Liz Kendall, Secretary of State for Science, Innovation and Technology, delivered an address at the Royal United Services Institute on Tuesday 28 April 2026 framing the Sovereign AI Unit and the Advanced Research and Invention Agency compute programmes as instruments of sovereign control 1. She named Fractile, Olix, Lumai, Optalysys and Salience Labs alongside Arm as the British supply-chain candidates an AI Hardware Plan is designed to underwrite, and pre-announced the plan's launch at London Tech Week in June 2026.
Kendall told the audience the SAIU was about "securing control and leverage over AI" and described the strategy as "our bet on Britain" 2. None of the five companies had been named in a ministerial speech before, despite all operating for at least three years. Public naming by a Cabinet minister moves a private company onto procurement radars overnight; for hardware companies dependent on long government purchase commitments, that visibility carries the weight of capital.
Each name works a different layer of the AI silicon stack. Fractile builds in-memory inference accelerators that compute alongside the weights rather than fetching them from separate memory; Olix designs edge AI silicon for inference at the network periphery; Lumai builds optical AI compute; Optalysys uses silicon photonics for matrix multiplication; Salience Labs runs hybrid photonic-electronic chips out of an Oxford spinout. Backing all five at meaningful scale would commit Britain to a portfolio of architectural directions rather than a single national champion.
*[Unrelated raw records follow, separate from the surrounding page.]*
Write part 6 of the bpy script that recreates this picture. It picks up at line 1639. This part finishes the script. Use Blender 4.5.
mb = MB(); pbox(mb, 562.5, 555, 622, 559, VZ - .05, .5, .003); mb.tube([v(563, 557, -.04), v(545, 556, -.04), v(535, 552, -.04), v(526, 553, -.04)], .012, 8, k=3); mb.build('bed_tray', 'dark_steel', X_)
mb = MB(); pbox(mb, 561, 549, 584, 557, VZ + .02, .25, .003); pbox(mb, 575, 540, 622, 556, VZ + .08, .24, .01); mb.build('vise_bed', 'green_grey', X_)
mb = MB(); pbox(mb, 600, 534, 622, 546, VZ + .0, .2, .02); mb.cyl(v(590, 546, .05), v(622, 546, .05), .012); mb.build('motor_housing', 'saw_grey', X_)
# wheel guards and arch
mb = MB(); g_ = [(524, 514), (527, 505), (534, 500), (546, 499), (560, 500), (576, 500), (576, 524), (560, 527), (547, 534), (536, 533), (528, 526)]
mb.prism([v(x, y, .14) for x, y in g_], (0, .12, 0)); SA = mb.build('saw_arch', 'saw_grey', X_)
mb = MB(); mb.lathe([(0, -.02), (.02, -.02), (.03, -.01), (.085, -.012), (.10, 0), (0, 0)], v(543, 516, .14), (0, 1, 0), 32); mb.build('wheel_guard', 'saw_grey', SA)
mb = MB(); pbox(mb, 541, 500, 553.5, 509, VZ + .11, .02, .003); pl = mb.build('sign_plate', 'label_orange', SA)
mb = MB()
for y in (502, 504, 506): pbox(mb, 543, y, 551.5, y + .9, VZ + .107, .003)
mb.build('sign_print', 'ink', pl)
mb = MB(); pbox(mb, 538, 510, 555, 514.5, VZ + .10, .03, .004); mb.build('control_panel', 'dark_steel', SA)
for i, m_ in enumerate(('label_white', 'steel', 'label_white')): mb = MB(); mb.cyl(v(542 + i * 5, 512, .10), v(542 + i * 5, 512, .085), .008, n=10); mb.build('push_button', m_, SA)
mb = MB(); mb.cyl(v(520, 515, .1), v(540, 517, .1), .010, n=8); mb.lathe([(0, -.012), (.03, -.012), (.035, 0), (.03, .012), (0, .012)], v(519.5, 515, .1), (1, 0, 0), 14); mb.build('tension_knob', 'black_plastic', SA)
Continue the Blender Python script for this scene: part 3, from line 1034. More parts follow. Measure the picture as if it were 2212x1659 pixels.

Kendall left the AI Hardware Plan's instrument open. Procurement and equity pull in different directions: the SAIU writes equity cheques into model-training labs, while a hardware plan that reaches Fractile or Lumai at scale will need to underwrite a fab line or a multi-year purchase commitment, not a Series A. London's saturated AI datacentre grid is the structural pressure pulling the timetable forward; domestic compute that runs on domestic silicon is what the AI Growth Zones in Scotland and the north are meant to host.
The pre-announcement also raises expectations against a six-week deadline. A plan that arrives at London Tech Week without equity or procurement commitments will read as soft after the rhetoric. Kendall has named five companies and a date; the framework has to deliver an instrument that reaches them at industrial scale or be read as speech-craft.